### Set task
Print, word for word, the opening line of the data below and every line after it through the line that contains "0, .12), mult=1.4)", but not the pictures.
^^^^
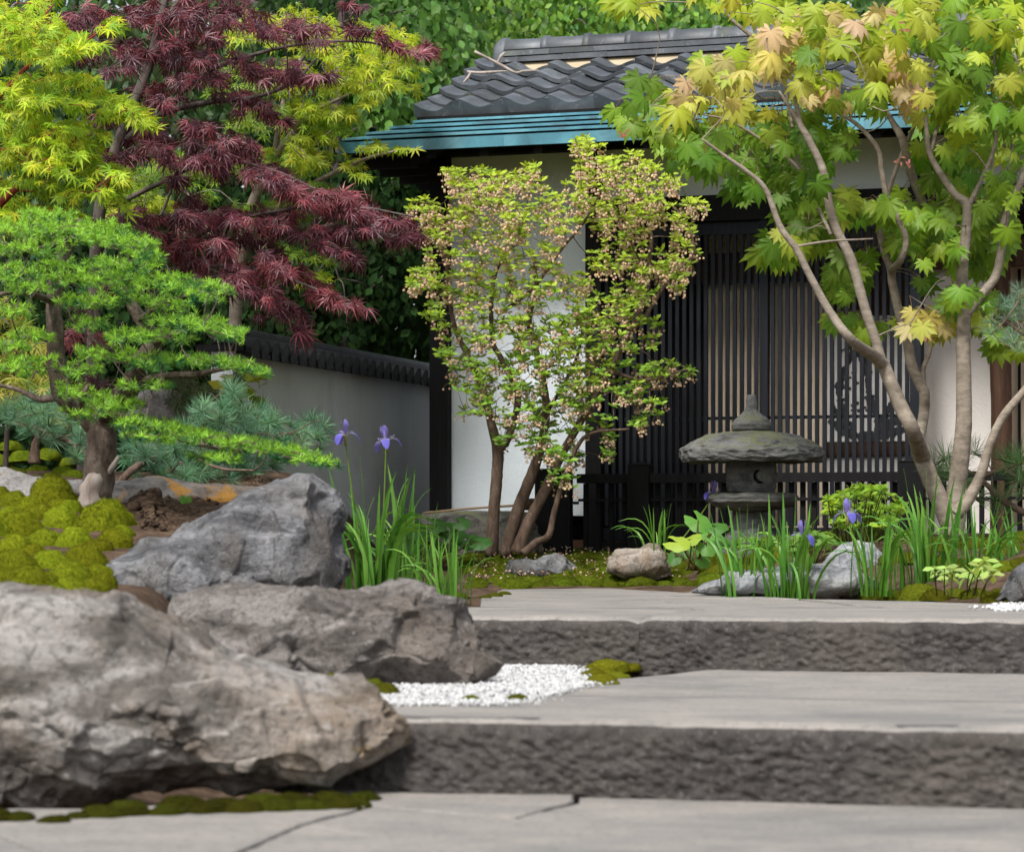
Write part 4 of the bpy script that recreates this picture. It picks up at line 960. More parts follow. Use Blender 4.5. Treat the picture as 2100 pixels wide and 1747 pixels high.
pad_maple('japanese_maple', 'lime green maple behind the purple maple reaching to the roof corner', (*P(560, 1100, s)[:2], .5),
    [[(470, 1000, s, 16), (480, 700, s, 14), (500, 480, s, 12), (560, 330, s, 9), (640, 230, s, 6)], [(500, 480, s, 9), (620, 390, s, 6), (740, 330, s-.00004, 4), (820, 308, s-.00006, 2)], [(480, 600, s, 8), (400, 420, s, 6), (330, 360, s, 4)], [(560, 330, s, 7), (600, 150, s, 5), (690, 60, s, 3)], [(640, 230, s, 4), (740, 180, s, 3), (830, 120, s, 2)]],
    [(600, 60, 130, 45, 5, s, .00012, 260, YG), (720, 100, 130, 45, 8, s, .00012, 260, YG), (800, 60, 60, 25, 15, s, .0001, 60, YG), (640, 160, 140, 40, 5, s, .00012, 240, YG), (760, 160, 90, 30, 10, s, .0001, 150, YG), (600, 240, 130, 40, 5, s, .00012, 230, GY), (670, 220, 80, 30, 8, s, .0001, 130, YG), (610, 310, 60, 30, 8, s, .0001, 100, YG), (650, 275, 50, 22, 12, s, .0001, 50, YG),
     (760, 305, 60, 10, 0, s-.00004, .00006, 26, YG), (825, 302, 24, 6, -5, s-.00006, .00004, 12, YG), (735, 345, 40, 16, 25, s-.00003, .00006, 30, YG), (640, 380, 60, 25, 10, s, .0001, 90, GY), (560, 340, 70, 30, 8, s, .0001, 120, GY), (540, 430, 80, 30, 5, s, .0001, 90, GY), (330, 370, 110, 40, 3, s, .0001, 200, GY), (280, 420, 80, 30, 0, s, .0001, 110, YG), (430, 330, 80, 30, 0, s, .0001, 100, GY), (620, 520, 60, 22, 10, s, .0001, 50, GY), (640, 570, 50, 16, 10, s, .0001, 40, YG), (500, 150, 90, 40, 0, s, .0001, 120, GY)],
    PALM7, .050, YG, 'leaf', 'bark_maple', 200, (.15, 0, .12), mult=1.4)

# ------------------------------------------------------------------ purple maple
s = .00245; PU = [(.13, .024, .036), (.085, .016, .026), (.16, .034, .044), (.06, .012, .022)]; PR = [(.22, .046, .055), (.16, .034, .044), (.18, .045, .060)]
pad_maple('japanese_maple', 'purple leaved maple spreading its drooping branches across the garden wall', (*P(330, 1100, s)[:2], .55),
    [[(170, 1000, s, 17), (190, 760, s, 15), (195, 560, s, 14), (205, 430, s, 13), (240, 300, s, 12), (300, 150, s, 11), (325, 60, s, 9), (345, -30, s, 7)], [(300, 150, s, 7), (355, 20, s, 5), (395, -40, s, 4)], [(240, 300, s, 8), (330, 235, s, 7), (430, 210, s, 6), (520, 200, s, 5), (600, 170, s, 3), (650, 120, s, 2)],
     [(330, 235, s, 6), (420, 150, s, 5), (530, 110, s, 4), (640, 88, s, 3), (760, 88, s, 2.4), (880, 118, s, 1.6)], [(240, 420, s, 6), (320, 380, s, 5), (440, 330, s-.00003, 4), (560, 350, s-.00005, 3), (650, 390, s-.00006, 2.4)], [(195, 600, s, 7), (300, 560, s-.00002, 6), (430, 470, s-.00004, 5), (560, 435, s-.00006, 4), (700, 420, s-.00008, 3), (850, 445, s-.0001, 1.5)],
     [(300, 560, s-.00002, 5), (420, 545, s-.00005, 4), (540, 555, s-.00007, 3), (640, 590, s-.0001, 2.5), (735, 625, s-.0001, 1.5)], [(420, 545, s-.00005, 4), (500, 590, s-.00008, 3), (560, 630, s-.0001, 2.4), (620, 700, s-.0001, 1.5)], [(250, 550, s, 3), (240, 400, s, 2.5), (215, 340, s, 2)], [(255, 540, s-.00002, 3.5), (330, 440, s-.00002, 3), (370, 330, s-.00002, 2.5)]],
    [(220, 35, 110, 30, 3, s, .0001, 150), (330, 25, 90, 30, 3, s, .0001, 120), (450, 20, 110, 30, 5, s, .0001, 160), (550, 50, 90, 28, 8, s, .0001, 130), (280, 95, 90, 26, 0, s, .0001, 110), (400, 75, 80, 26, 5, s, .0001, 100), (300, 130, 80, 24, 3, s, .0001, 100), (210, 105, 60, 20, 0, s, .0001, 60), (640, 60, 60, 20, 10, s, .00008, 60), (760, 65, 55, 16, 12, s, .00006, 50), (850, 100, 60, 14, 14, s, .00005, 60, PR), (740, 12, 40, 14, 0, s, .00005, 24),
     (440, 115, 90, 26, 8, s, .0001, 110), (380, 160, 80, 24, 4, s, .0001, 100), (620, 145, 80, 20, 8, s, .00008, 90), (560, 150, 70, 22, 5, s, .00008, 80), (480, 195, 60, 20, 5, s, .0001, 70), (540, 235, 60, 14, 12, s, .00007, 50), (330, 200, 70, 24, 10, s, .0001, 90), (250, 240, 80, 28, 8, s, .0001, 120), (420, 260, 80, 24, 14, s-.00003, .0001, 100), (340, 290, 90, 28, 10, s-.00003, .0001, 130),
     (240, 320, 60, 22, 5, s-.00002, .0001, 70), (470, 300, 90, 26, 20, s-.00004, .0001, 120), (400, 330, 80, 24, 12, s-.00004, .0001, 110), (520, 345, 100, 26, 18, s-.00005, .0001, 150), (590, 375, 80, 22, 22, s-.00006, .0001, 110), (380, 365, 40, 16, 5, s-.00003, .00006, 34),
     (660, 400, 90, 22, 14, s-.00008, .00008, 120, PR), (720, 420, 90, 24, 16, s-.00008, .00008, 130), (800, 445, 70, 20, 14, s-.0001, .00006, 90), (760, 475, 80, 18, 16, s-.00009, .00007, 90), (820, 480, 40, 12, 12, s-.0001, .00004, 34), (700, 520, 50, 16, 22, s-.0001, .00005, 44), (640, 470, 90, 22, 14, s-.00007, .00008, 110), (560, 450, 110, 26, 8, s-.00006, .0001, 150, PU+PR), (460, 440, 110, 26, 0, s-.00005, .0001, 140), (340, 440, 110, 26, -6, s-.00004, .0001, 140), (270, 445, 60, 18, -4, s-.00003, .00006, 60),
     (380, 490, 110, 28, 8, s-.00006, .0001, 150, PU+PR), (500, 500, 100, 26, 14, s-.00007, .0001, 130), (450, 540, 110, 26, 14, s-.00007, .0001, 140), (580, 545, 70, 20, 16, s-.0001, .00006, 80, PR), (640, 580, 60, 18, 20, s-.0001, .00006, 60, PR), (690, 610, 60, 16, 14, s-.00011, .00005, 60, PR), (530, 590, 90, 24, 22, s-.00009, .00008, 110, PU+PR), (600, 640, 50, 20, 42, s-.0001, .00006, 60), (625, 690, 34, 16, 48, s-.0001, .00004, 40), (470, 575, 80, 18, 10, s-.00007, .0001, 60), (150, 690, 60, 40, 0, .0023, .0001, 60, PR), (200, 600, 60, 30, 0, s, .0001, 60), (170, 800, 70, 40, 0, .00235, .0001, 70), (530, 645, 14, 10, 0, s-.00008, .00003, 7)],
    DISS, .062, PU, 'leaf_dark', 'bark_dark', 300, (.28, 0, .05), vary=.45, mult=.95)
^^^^
### The result
Write part 4 of the bpy script that recreates this picture. It picks up at line 960. More parts follow. Use Blender 4.5. Treat the picture as 2100 pixels wide and 1747 pixels high.
pad_maple('japanese_maple', 'lime green maple behind the purple maple reaching to the roof corner', (*P(560, 1100, s)[:2], .5),
    [[(470, 1000, s, 16), (480, 700, s, 14), (500, 480, s, 12), (560, 330, s, 9), (640, 230, s, 6)], [(500, 480, s, 9), (620, 390, s, 6), (740, 330, s-.00004, 4), (820, 308, s-.00006, 2)], [(480, 600, s, 8), (400, 420, s, 6), (330, 360, s, 4)], [(560, 330, s, 7), (600, 150, s, 5), (690, 60, s, 3)], [(640, 230, s, 4), (740, 180, s, 3), (830, 120, s, 2)]],
    [(600, 60, 130, 45, 5, s, .00012, 260, YG), (720, 100, 130, 45, 8, s, .00012, 260, YG), (800, 60, 60, 25, 15, s, .0001, 60, YG), (640, 160, 140, 40, 5, s, .00012, 240, YG), (760, 160, 90, 30, 10, s, .0001, 150, YG), (600, 240, 130, 40, 5, s, .00012, 230, GY), (670, 220, 80, 30, 8, s, .0001, 130, YG), (610, 310, 60, 30, 8, s, .0001, 100, YG), (650, 275, 50, 22, 12, s, .0001, 50, YG),
     (760, 305, 60, 10, 0, s-.00004, .00006, 26, YG), (825, 302, 24, 6, -5, s-.00006, .00004, 12, YG), (735, 345, 40, 16, 25, s-.00003, .00006, 30, YG), (640, 380, 60, 25, 10, s, .0001, 90, GY), (560, 340, 70, 30, 8, s, .0001, 120, GY), (540, 430, 80, 30, 5, s, .0001, 90, GY), (330, 370, 110, 40, 3, s, .0001, 200, GY), (280, 420, 80, 30, 0, s, .0001, 110, YG), (430, 330, 80, 30, 0, s, .0001, 100, GY), (620, 520, 60, 22, 10, s, .0001, 50, GY), (640, 570, 50, 16, 10, s, .0001, 40, YG), (500, 150, 90, 40, 0, s, .0001, 120, GY)],
    PALM7, .050, YG, 'leaf', 'bark_maple', 200, (.15, 0, .12), mult=1.4)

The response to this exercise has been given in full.